CENTRAL FLORIDA — There are fewer veterans living on central Florida streets.
The Central Florida Commission on Homelessness announced that central Florida has reduced veteran homelessness by nearly 88 percent since the U.S. Department of Veterans Affairs began to implement its Housing First strategy four years ago.
Under the Obama Administration, the Department of Veteran's Affairs has been putting veterans into permanent homes without strings attached, without treatments required, since 2011.
The goal now is to house the rest of the homeless veterans who might not be eligible for the VA's money because they were dishonorably discharged.
Mayor Buddy Dyer and Mayor Teresa Jacobs attended a breakfast where the announcement was made.
"We need focus from the mayor's office to the local VA to your agency to focus on waking up with a healthy panic of what are we going to do today to end veteran homelessness," said Anthony Love of the VA.
The VA has quadrupled its budget from $300 million to $1.2 billion to work to end veteran homelessness.
"We have to be urgent as if someone's life depended on it because it does," said Love.

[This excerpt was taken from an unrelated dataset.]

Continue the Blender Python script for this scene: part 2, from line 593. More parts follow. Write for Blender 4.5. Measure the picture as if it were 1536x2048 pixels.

Orange, Osceola and Seminole counties have housed 867 veterans who were living on the streets or in the woods since 2011.
"We have to be cognizant when you see tragedy in a war zone; life is not black and white anymore. It can be many shades of gray. So, it's not our job as a community to argue over statuses, it's our job to get every veteran a home," said Andrae Bailey of the Central Florida Commission on Homelessness.
The Commission on Homelessness believes that the VA's approach of providing housing first, and then providing voluntary treatment is a model for solving homelessness among civilians.
In April of last year, Dyer pledged to house 300 chronically homeless people in three years.
"Things are not moving always as quickly as you'd hope, but when the plan is in place and the resources are in place, the steps going forward are going to come together," Bailey said.